Main Street USA: Lions and Christians

"In New Jersey, after the establishment of a quasi-marital 'civil unions' scheme, a Methodist institution was stripped of its tax exempt status when it declined, as a matter of a religious conscience, to permit a facility it owned and operated to be used for ceremonies blessing homosexual unions. In Canada and some European nations, Christian clergy have been prosecuted for preaching Biblical norms against the practice of homosexuality. New hate-crime laws in America raise the specter of the same practice here."
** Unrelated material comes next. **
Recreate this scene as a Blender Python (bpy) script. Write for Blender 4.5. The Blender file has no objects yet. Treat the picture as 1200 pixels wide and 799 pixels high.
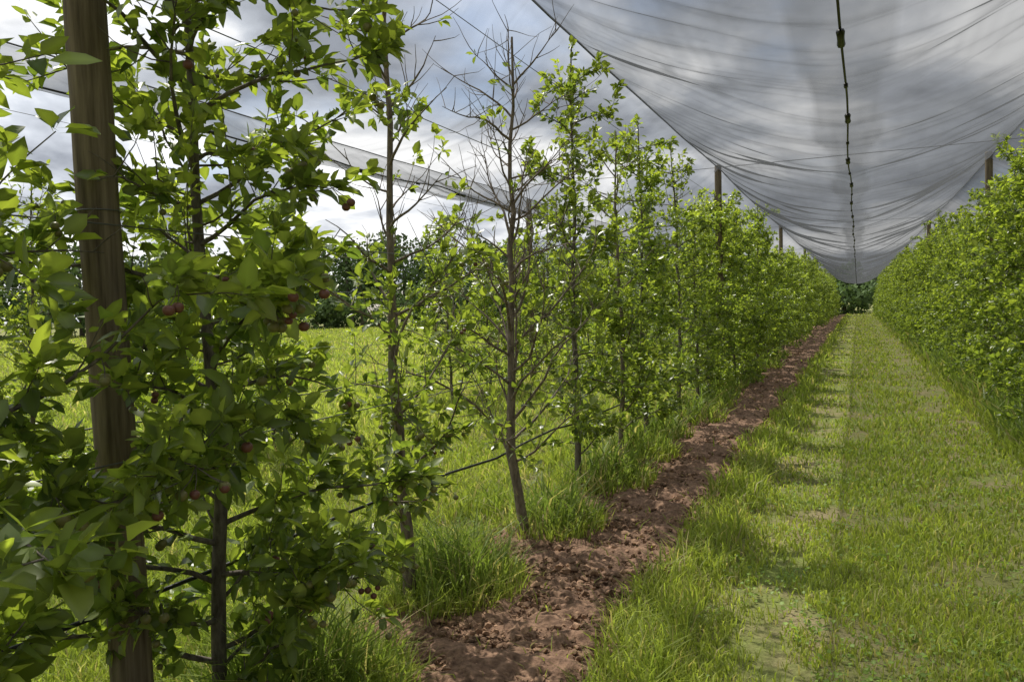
import bpy, math, random
import numpy as np
from mathutils import Matrix, Vector

sc = bpy.context.scene
sc.view_settings.view_transform = 'Standard'
sc.view_settings.look = 'None'
sc.view_settings.exposure = 0

# ------------------------------------------------------------------ helpers
def hsh(ix, iy, s):
    n = (ix.astype(np.int64)*374761393 + iy.astype(np.int64)*668265263 + s*144269504) & 0xffffffff
    n = ((n ^ (n >> 13))*1274126177) & 0xffffffff
    return ((n ^ (n >> 16)) & 0xffff)/65535.0
def vnoise(x, y, s=0):
    x = np.asarray(x, float); y = np.asarray(y, float)
    ix = np.floor(x).astype(np.int64); iy = np.floor(y).astype(np.int64)
    fx = x-ix; fy = y-iy
    fx = fx*fx*(3-2*fx); fy = fy*fy*(3-2*fy)
    a = hsh(ix, iy, s); b = hsh(ix+1, iy, s); c = hsh(ix, iy+1, s); d = hsh(ix+1, iy+1, s)
    return (a*(1-fx)+b*fx)*(1-fy)+(c*(1-fx)+d*fx)*fy
def fbm(x, y, s=0, o=4):
    r = 0; a = .5; t = 0
    for i in range(o):
        r = r+a*vnoise(x*2**i, y*2**i, s+i*17); t += a; a *= .5
    return r/t
def nrm(v):
    return v/np.maximum(np.linalg.norm(v, axis=-1, keepdims=True), 1e-9)

def mk(name, V, groups, mats, col=None, smooth=True, link=True):
    me = bpy.data.meshes.new(name)
    V = np.asarray(V, np.float32)
    me.vertices.add(len(V)); me.vertices.foreach_set('co', V.ravel())
    groups = [g for g in groups if len(g[0])]
    li = np.concatenate([np.asarray(g[0]).ravel() for g in groups]).astype(np.int32)
    tot = np.concatenate([np.full(len(g[0]), np.asarray(g[0]).shape[1]) for g in groups]).astype(np.int32)
    st = np.concatenate([[0], np.cumsum(tot)[:-1]]).astype(np.int32)
    mi = np.concatenate([np.full(len(g[0]), g[1]) for g in groups]).astype(np.int32)
    me.loops.add(len(li)); me.loops.foreach_set('vertex_index', li)
    me.polygons.add(len(tot)); me.polygons.foreach_set('loop_start', st)
    me.polygons.foreach_set('loop_total', tot)
    me.polygons.foreach_set('material_index', mi)
    me.polygons.foreach_set('use_smooth', np.full(len(tot), smooth))
    for m in mats: me.materials.append(m)
    if col is not None:
        a = me.attributes.new('col', 'FLOAT_COLOR', 'POINT')
        c = np.ones((len(V), 4), np.float32); c[:, :3] = col
        a.data.foreach_set('color', c.ravel())
    me.update(calc_edges=True)
    me.validate()
    if not link: return me
    ob = bpy.data.objects.new(name, me); sc.collection.objects.link(ob)
    return ob

class Buf:
    def __init__(s):
        s.V = []; s.C = []; s.G = []; s.n = 0
    def add(s, V, groups, col):
        V = np.asarray(V); s.V.append(V)
        c = np.empty((len(V), 3)); c[:] = col; s.C.append(c)
        for f, m in groups: s.G.append((np.asarray(f)+s.n, m))
        s.n += len(V)
    def out(s, name, mats, smooth=True, link=True):
        gs = {}
        for f, m in s.G: gs.setdefault((f.shape[1], m), []).append(f)
        groups = [(np.concatenate(v), k[1]) for k, v in gs.items()]
        return mk(name, np.concatenate(s.V), groups, mats, np.concatenate(s.C), smooth, link)

def tube(P, R, n=6):
    P = np.asarray(P, float); R = np.asarray(R, float)
    T = np.gradient(P, axis=0); T = nrm(T)
    ref = np.array([0.31, 0.17, 0.93]) if abs(T[0][2]) < .8 else np.array([1.0, 0.1, 0.05])
    A = nrm(np.cross(T, ref)); B = np.cross(T, A)
    th = np.arange(n)*2*math.pi/n
    V = P[:, None, :]+R[:, None, None]*(A[:, None, :]*np.cos(th)[None, :, None]+B[:, None, :]*np.sin(th)[None, :, None])
    m = len(P); i = np.arange(m-1)[:, None]*n; j = np.arange(n)[None, :]; j2 = (j+1) % n
    F = np.stack([i+j, i+j2, i+n+j2, i+n+j], -1).reshape(-1, 4)
    return V.reshape(-1, 3), F

# ------------------------------------------------------------------ materials
def newmat(name):
    m = bpy.data.materials.new(name); m.use_nodes = True
    nt = m.node_tree; nt.nodes.clear()
    return m, nt, nt.nodes, nt.links
def N(nodes, t, **kw):
    n = nodes.new(t)
    for k, v in kw.items(): setattr(n, k, v)
    return n

def foliage_mat(name, back=(1.4, 1.25, 1.7), trans=(2.5, 2.5, 0.8), tf=.45, rough=.34, spec=.55):
    m, nt, nd, lk = newmat(name)
    at = N(nd, 'ShaderNodeAttribute', attribute_name='col')
    geo = N(nd, 'ShaderNodeNewGeometry')
    mulb = N(nd, 'ShaderNodeMixRGB', blend_type='MULTIPLY'); mulb.inputs[0].default_value = 1
    mulb.inputs[2].default_value = (*back, 1)
    lk.new(at.outputs['Color'], mulb.inputs[1])
    mx = N(nd, 'ShaderNodeMixRGB'); lk.new(geo.outputs['Backfacing'], mx.inputs[0])
    lk.new(at.outputs['Color'], mx.inputs[1]); lk.new(mulb.outputs[0], mx.inputs[2])
    p = N(nd, 'ShaderNodeBsdfPrincipled'); p.inputs['Roughness'].default_value = rough
    p.inputs['Specular IOR Level'].default_value = spec
    lk.new(mx.outputs[0], p.inputs['Base Color'])
    tc = N(nd, 'ShaderNodeMixRGB', blend_type='MULTIPLY'); tc.inputs[0].default_value = 1
    tc.inputs[2].default_value = (*trans, 1); lk.new(at.outputs['Color'], tc.inputs[1])
    tr = N(nd, 'ShaderNodeBsdfTranslucent'); lk.new(tc.outputs[0], tr.inputs[0])
    ms = N(nd, 'ShaderNodeMixShader'); ms.inputs[0].default_value = tf
    lk.new(p.outputs[0], ms.inputs[1]); lk.new(tr.outputs[0], ms.inputs[2])
    o = N(nd, 'ShaderNodeOutputMaterial'); lk.new(ms.outputs[0], o.inputs[0])
    return m

def rough_mat(name, c1, c2, scale=(10, 10, 10), rough=.85, bump=.4, attr=False, dist=.01):
    m, nt, nd, lk = newmat(name)
    tc = N(nd, 'ShaderNodeTexCoord'); mp = N(nd, 'ShaderNodeMapping')
    mp.inputs['Scale'].default_value = scale; lk.new(tc.outputs['Object'], mp.inputs[0])
    no = N(nd, 'ShaderNodeTexNoise'); no.inputs['Scale'].default_value = 1; no.inputs['Detail'].default_value = 6
    no.inputs['Roughness'].default_value = .65
    lk.new(mp.outputs[0], no.inputs[0])
    cr = N(nd, 'ShaderNodeValToRGB'); cr.color_ramp.elements[0].position = .32; cr.color_ramp.elements[1].position = .68
    cr.color_ramp.elements[0].color = (*c1, 1); cr.color_ramp.elements[1].color = (*c2, 1)
    lk.new(no.outputs[0], cr.inputs[0])
    p = N(nd, 'ShaderNodeBsdfPrincipled'); p.inputs['Roughness'].default_value = rough
    p.inputs['Specular IOR Level'].default_value = .25
    src = cr.outputs[0]
    if attr:
        at = N(nd, 'ShaderNodeAttribute', attribute_name='col')
        mu = N(nd, 'ShaderNodeMixRGB', blend_type='MULTIPLY'); mu.inputs[0].default_value = 1
        lk.new(src, mu.inputs[1]); lk.new(at.outputs['Color'], mu.inputs[2]); src = mu.outputs[0]
    lk.new(src, p.inputs['Base Color'])
    b = N(nd, 'ShaderNodeBump'); b.inputs['Strength'].default_value = bump; b.inputs['Distance'].default_value = dist
    lk.new(no.outputs[0], b.inputs['Height']); lk.new(b.outputs[0], p.inputs['Normal'])
    o = N(nd, 'ShaderNodeOutputMaterial'); lk.new(p.outputs[0], o.inputs[0])
    return m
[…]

A related specter rises, to the likely consternation of many who see religious belief as just a set of outdated, sexist, homophobic prejudices. The specter is from the '60s: anti-war protesters shouting, "Hell, no, we won't go!" See what happens when you set a precedent for defiance? Not that the Declaration's framers (scholars, editors, pastors, university and seminary presidents, broadcasters, Roman Catholic bishops and archbishops) need precedent beyond that of their own tradition, which sees the ordinances of the state as less lofty than the commands of God -- cf. Martin Luther King Jr. The declaration reprises Christ's famous reminder that God and Caesar possess very different patches of ground in this world.

A model of clarity and non-squishiness (in an age given to intellectual muddle and the desire Never to Offend), the declaration attacks the presumption and moral vacuity of the pro-choice, anti-traditional marriage agenda. It reminds us, no less usefully, that the supposedly exhausted "culture wars" aren't nearly finished.

One trouble with secularists, and even with some Christians of "progressive" outlook, is a tendency to see moral principles as malleable, changing with elections and regulations. In fact, moral principles -- at least in the normative Christian understanding -- reflect reality: God's handiwork, performed in such a way and not another; one way "right," another way not right at all.

On goes the argument. One thing it does seem progressives shouldn't count on is an Appomattox-like surrender of the opposition. If anything, the opposition strengthens -- to the relief of many, among them the Manhattan Declaration signer who writes these words.